Insofern muss es Andrea Illini doch eigentlich einen Stich ins Herz geben, wenn sie den Neubau des Mega-Gewächshauses am Ortsrand von Abenberg sieht.
Doch die Wassermungenauerin winkt ab: "Ich will niemandem das Geschäft streitig machen." Als Konkurrenz sieht sie die Massenproduzenten nicht. Und: "Dort wachsen auch keine Tomaten, sondern Hybriden." Hybriden nennt man Pflanzen, die nicht mehr reproduktionsfähig sind.

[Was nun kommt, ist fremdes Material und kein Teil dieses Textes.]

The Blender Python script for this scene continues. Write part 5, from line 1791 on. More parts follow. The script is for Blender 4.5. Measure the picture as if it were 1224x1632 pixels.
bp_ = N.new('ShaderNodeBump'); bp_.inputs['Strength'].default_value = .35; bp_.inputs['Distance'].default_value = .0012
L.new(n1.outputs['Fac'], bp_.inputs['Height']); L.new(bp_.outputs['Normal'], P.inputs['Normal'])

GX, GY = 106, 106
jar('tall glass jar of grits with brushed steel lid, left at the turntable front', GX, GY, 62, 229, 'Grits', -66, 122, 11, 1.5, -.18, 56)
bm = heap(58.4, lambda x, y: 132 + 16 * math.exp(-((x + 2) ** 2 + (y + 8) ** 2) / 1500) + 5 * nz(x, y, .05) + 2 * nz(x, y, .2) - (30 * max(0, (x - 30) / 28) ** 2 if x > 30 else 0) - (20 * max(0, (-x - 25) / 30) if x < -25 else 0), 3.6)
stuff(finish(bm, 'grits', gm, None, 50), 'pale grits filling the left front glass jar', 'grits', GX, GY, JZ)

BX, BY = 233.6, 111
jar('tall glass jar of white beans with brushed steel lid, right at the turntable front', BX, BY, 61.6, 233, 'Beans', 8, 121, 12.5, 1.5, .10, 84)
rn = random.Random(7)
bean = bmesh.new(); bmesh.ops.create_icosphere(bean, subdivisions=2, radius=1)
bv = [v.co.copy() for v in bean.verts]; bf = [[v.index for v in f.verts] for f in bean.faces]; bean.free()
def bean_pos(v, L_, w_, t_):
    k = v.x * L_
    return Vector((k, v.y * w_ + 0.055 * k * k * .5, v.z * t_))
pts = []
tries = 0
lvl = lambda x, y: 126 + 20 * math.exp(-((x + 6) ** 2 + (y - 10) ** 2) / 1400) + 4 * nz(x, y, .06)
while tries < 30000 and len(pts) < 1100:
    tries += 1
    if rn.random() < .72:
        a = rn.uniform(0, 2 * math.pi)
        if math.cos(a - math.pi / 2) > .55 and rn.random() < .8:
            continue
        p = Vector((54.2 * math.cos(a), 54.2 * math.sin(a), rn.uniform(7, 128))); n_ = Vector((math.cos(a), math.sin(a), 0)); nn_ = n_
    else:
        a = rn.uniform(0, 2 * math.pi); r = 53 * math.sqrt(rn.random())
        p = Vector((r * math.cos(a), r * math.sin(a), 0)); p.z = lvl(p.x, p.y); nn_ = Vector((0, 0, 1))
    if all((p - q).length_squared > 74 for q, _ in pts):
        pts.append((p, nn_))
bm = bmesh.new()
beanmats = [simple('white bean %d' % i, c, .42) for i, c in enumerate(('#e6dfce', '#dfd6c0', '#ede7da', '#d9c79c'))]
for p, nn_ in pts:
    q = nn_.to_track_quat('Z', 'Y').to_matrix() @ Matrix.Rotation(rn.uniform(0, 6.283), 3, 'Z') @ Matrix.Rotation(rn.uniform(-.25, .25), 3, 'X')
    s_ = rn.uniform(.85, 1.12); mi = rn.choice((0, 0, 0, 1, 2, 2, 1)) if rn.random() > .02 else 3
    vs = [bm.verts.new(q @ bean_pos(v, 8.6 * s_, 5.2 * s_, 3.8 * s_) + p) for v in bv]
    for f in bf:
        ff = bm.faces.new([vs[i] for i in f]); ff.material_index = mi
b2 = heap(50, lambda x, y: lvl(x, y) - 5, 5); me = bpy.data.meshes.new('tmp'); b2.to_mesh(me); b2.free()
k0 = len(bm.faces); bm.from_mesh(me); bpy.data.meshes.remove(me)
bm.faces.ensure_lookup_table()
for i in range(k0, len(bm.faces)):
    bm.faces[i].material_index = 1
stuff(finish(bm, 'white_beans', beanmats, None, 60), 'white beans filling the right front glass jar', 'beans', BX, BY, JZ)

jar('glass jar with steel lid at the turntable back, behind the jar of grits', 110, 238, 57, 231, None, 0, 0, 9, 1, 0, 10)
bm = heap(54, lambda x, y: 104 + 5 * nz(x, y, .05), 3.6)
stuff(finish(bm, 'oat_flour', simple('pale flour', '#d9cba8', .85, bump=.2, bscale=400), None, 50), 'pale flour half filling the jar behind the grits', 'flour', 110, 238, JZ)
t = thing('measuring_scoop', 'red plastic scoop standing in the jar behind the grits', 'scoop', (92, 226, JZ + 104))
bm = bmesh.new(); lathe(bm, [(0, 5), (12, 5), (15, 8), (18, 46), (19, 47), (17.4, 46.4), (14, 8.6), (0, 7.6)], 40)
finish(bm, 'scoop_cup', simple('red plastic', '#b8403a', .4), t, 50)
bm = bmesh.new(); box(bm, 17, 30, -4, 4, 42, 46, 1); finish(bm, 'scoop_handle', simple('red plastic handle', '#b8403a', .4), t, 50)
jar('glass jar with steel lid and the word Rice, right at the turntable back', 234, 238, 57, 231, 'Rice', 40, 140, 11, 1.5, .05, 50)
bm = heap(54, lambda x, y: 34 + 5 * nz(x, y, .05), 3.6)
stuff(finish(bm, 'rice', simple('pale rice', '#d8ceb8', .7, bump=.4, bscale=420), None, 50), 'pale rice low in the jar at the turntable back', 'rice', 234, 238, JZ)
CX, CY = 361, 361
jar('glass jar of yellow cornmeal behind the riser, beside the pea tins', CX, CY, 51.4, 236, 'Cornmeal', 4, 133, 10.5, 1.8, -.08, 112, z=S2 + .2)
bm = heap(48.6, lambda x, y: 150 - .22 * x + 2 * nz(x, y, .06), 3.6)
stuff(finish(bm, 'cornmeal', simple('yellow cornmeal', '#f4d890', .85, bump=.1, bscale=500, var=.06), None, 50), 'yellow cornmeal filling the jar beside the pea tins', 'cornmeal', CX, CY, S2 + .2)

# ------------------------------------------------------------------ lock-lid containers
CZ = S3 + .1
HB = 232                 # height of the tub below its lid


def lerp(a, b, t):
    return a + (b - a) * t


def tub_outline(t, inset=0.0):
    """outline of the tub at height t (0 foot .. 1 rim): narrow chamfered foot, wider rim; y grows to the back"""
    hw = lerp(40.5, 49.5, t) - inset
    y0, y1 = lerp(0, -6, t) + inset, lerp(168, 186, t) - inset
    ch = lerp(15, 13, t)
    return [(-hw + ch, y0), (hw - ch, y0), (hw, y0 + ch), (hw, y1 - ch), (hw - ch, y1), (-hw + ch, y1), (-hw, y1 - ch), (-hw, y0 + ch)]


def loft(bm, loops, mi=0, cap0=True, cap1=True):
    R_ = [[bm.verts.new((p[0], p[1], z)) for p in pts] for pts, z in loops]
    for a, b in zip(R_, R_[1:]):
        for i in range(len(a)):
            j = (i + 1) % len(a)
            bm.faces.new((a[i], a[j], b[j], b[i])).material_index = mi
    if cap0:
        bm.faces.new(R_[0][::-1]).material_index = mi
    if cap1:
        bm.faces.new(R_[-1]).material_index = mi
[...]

Ihre Kerne können in der Regel nicht mehr keimen. Und: Diese Gewächshauspflanzen "sind strohdumm", wie Andrea Illini findet. "Sie brauchen enorm viel Wasser und sie benötigen viel Dünger. Also all das, was meine Sorten nicht brauchen."
Die Arche Noah
Ein bisschen fühlt sich Andrea Illini wie der biblische Noah. Ihren Garten bezeichnet sie hin und wieder als "Arche", es geht ihr und Gleichgesinnten darum, "die alten Sorten für die Nachwelt zu erhalten".
Ganz ausgelastet scheint sie damit nicht zu sein. Andrea Illini hat jetzt damit begonnen, Chillis anzubauen. Innerhalb eines Jahres hat sich die Zahl der Sorten von sieben auf elf erhöht.
Wer die "Casa Tomata Illini" in Wassermungenau, Möslein 30, mit eigenen Augen sehen will, hat dazu von Donnerstag bis Samstag, 17. bis 19. August, und am Samstag, 26. August, Gelegenheit. An diesen vier Tagen öffnet das Tomatenparadies seine Pforten, Andrea Illini führt dann durch ihren Garten. Anmeldung unter Telefon (0 98 73) 97 61 51 ist nötig. Eintritt 3 Euro, mit kleiner Tomaten-Brotzeit 5 Euro.